An ordinand might not even make it to ordination; the hierarchs apply the brakes when the blog has created alarmist reactions in the bureaucracy. This could be in the Church of England, among Lutherans, with Methodists: in all sorts of such denominations. For example, if this Methodist were an ordinand or a candidate for a ministry, who would employ him? - and yet the postings are all very valid.

Otherwise such a blog becomes a reason in the end to get out (that is, either change denomination or become independent, or be in a half-way house of effective independence attached to a Church).

Now where a blog is crucial is where it is your identity, and part of your ministerial outreach, and this is for those priests who go it alone or join one of those looser membership Churches where they still have to self-subsist. The leading Queer theologian of the UK doesn't need a blog herself but she is the Archbishop of the Liberal Catholic Church International. That's the tiny group with links to Old Catholicism and broke away in a liberal direction and still has a faint smell of Theosophy about it. There is also the Liberal Catholic Apostolic Church, and they are a now reaffirmed liberal grouping with both trinitarian and Unitarian origins (a semi-detached Unitarian minister was involved in its pre-origins, and that background is reaffirmed). I am on its mailing list. The LCCI has a very light touch regarding affirmations and promises for ordained ministers and I gather that the LCAC has none.

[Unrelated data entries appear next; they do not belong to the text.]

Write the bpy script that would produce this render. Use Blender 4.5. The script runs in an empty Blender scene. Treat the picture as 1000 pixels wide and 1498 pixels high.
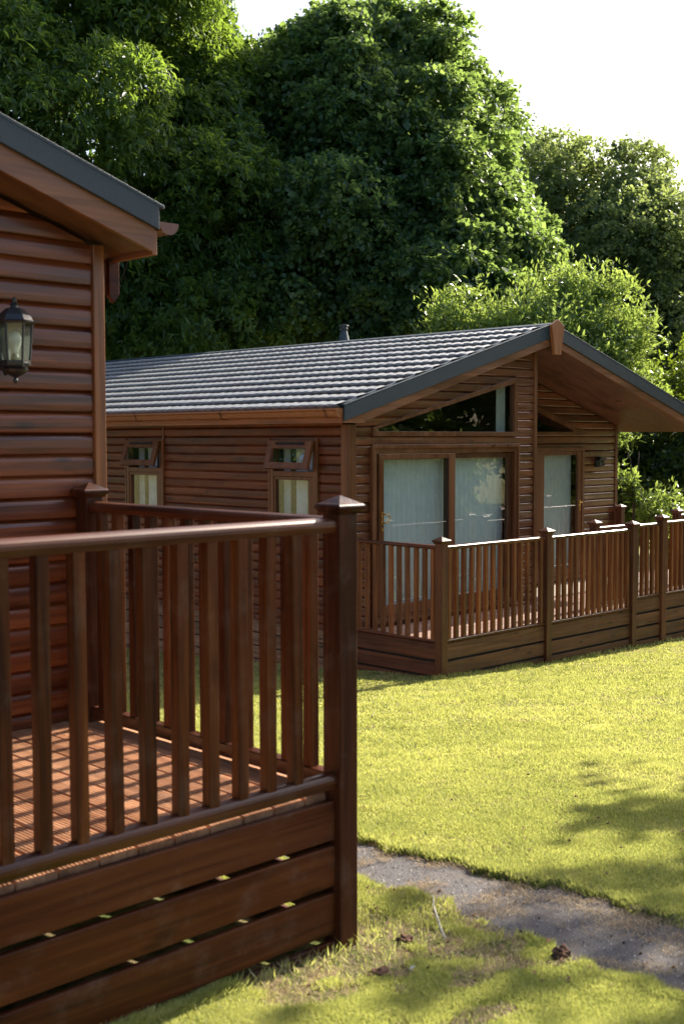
import bpy, bmesh, math, random
import numpy as np
from mathutils import Vector, Matrix
R = math.radians
random.seed(5)
C = bpy.context.scene.collection
scn = bpy.context.scene

# ---------------------------------------------------------------- camera
YAW, PITCH, ROLL, FPX = 0.792908592, 0.0604733592, 0.00198430235, 1758.05
fwh = Vector((math.cos(YAW), math.sin(YAW), 0)); rt = Vector((math.sin(YAW), -math.cos(YAW), 0)); up = Vector((0, 0, 1))
fw = math.cos(PITCH) * fwh - math.sin(PITCH) * up
dn = -math.sin(PITCH) * fwh - math.cos(PITCH) * up
r2 = math.cos(ROLL) * rt + math.sin(ROLL) * dn
d2 = -math.sin(ROLL) * rt + math.cos(ROLL) * dn
cd = bpy.data.cameras.new('camera'); cam = bpy.data.objects.new('camera', cd); C.objects.link(cam)
M = Matrix((r2, -d2, -fw)).transposed()
cam.matrix_world = M.to_4x4()
cd.sensor_fit = 'VERTICAL'; cd.sensor_height = 36.0; cd.lens = 36.0 * FPX / 1498.0
cd.clip_start = 0.05; cd.clip_end = 2000
cd.dof.use_dof = True; cd.dof.focus_distance = 14.5; cd.dof.aperture_fstop = 4.5
scn.camera = cam

# ---------------------------------------------------------------- light
SUN_EL, SUN_AZ = 33.0, 4.0           # azimuth from +X towards +Y
w = bpy.data.worlds.new('World'); scn.world = w; w.use_nodes = True
wn = w.node_tree; bg = wn.nodes['Background']
sky = wn.nodes.new('ShaderNodeTexSky'); sky.sky_type = 'NISHITA'; sky.sun_disc = False
sky.sun_elevation = R(SUN_EL); sky.sun_rotation = R(90 - SUN_AZ)
sky.air_density = 0.8; sky.dust_density = 3.0; sky.ozone_density = 1.0
wn.links.new(sky.outputs[0], bg.inputs[0]); bg.inputs[1].default_value = 0.125
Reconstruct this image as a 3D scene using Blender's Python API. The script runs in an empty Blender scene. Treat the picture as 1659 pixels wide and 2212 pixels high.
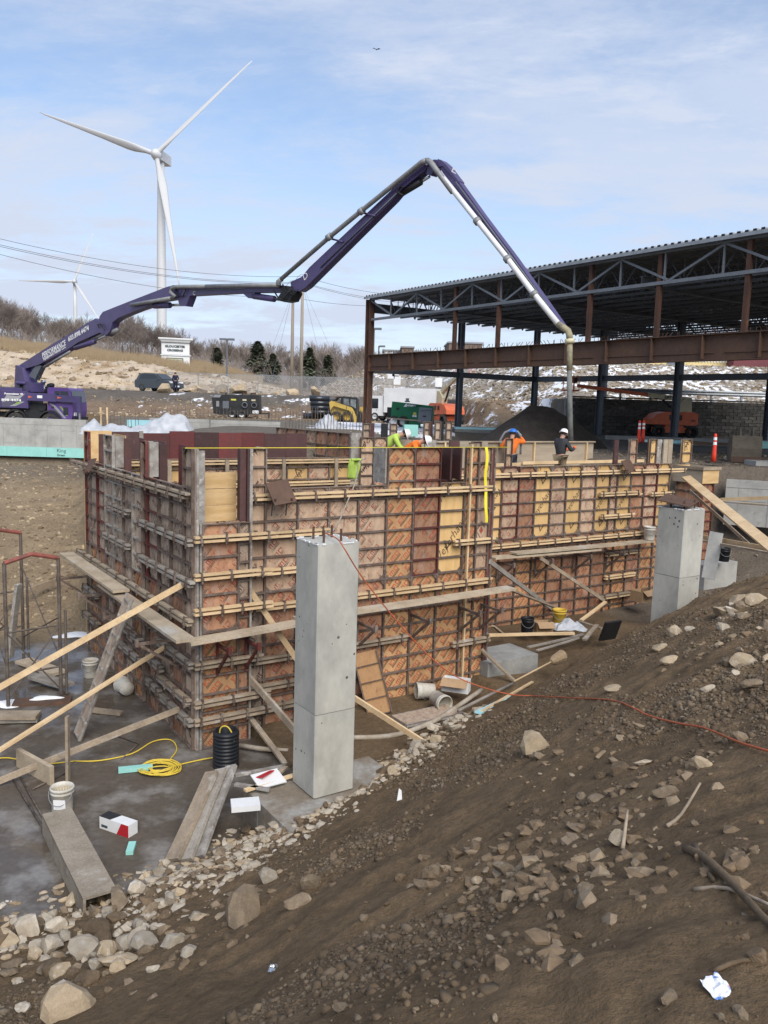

To be a little more orthodox, but with space to breathe, and still completely socially inclusive, there is the Open Episcopal Church. All these Churches and more retain valid Catholic ordinations and the threefold ministry. They get their liberalism not from the Protestant Reformation but from a broad view of incarnation and, in some cases, syncretism (LCAC claims Francis David - Ferenc Dávid - as a reference point but that's more than pushing it).

But anyone operating in those groups is effectively independent, because they have to live by either doing enough ministry (plenty of funerals and all sorts of negotiated weddings) or by having a second job. Madpriest is trying to do it via a website, but this is very difficult, and also I would say that his attachment to the Church of England is something he should consider dropping: it spat him out so reciprocate. It will hold him back from conducting a website ministry. Nothing is stopping him from being a priest and plying his trade, so to speak. The other Jonathan (Blake) managed it, and went to court and won over those who disparaged his ordination.

If you want to stand out by blogging to the world, then you may well have to pay the price. That price is independence, or at least being prepared to be more mobile than most to find some odd corner that will absorb you. If you are on the edge, don't be surprised if your blog pushes you off. Punk rockers have a habit of falling off the stage, and this may be so with punk bloggers.

4 comments:

MadPriest said...

Once a punk-blogger leaves his or her denomination he or she is no longer a punk-blogger. Such bloggers then become commentators, like yourself. I took the decision after only two months of starting my blog to stop being anonymous. Anybody (or any mouse) can attack authority from behind a pseudonym and they might gain a loyal readership. But signing your name to criticism given makes such criticism costly and valid or, as John Henry would put it, "real."

Pluralist (Adrian Worsfold) said...

I'm not a punk blogger as regards the Church of England - quite so - but I am potentially as regards the Unitarians. I could though be regarded as a 'terrorist blogger' as regards upsetting individuals who do blog when I come in with my not so welcome comments.

MadPriest said...

Exactly. We each find our own role.

Anonymous said...

Interesting. I came here via a link to MadPriest's site. I had to leave a comment because I blog - though not I think terribly controversially, though I do blog about my mental health & the interplay with faith, and I am quite liberal - but I am also thinking about serving the CofE in the ordained ministry. I do not wish to be turned down!